Tishman Speyer to develop rail yard

WEST SIDE Tishman Speyer Properties, with an offer just over $1 billion, outbid a joint venture of The Durst Organization and Vornado Realty Trust for rights to a 26-acre, government-owned rail yard property on Manhattan's far west side.

The Metropolitan Transportation Authority, which owns the yards, approved the choice at its board meeting Wednesday.

Tishman, which also owns the Stuyvesant Town apartment complex, and four other developers started a bidding war last fall for the lucrative swath of government-owned land, which officials hope to turn into the city's third major business district.

Gary Dellaverson, the MTA's chief financial officer, who negotiated the deal, said the Durst-Vornado team continued to make counteroffers up until Tuesday evening, but "their economic offer was still less than Tishman Speyer."

Tishman Speyer purchased a 99-year lease to the land - where it plans to build as much office space as was in the destroyed World Trade Center complex, over 2,000 apartments and cultural space.

The developer has an option to eventually purchase the buildings - and can walk away from the project if a planned western extension of the No. 7 subway line is abandoned.

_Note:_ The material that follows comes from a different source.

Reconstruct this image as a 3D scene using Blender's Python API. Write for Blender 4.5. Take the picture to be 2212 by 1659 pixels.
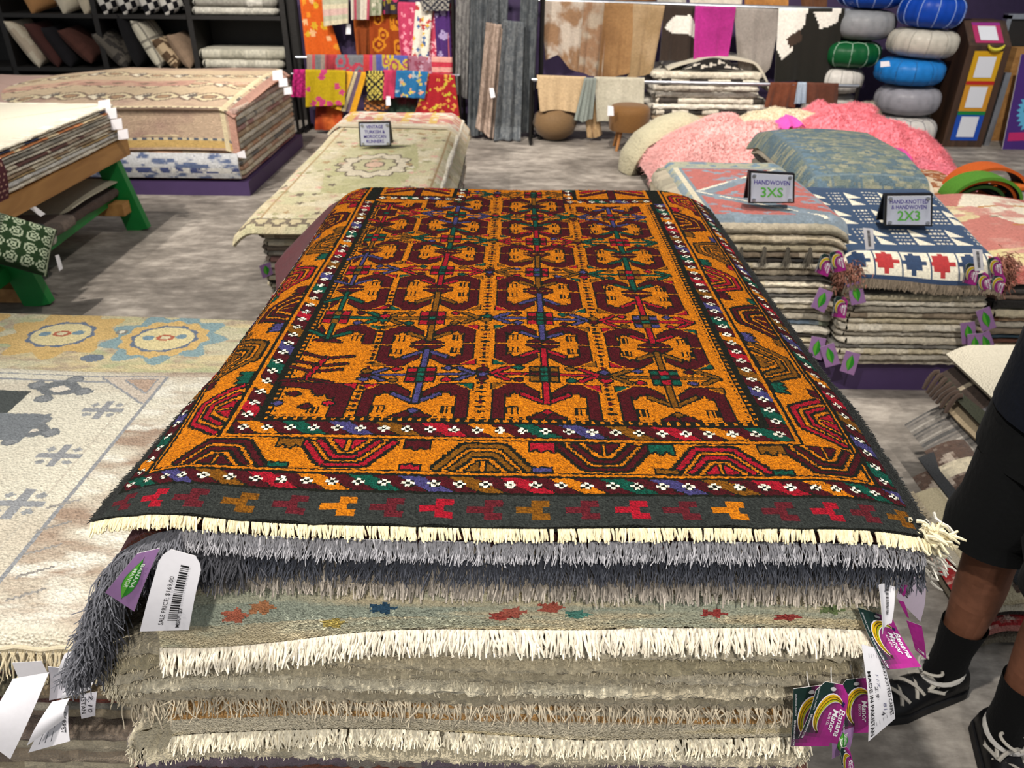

The MTA - searching for cash to stem a budget shortfall of up to $9 billion - said the deal would help them close budget shortfalls of up to $700 million over the next few years.

But MTA officials said Wednesday the payments would amount to about $88 million in rent over three years; they said the possibility of selling off the land to Tishman Speyer and other market changes could generate much more revenue.

Before any buildings are built, Tishman Speyer will have to spend over $2 billion to build platforms over the existing rail yards to allow for the development. It also is taking on a project without an anchor tenant; Morgan Stanley initially paired with Tishman Speyer but recently dropped out.

Tishman Speyer had proposed more office space than any of the other developers - over 10 million square feet. Durst-Vornado had proposed about half as much office space and twice as many apartments, a ratio favored by community leaders who sought a neighborhood geared more toward residents than offices.

"This is just a commercial fortress, and not very well connected to its surroundings and not an appealing place to think about being," said Anna Levin, who heads an advisory committee of community groups interested in the development.

She said it was the least appealing of the five proposals presented months ago to the public.

All the developers proposed elaborate renderings of green space along the river, a cultural center, shops and space for a school. Tishman planned to build shops and restaurants lining the base of each building, similar to Rockefeller Center, and a staircase meant to resemble the Spanish Steps in Rome.

The MTA sought bids for the project after a failed attempt to build a New York Jets stadium that city officials hoped would position New York as the choice to host the 2012 Olympics.

The development, which would take well over a decade to complete, is expected to extend midtown Manhattan - the nation's most expensive commercial market - far west, pairing with another development of offices and retail near Penn Station and Madison Square Garden.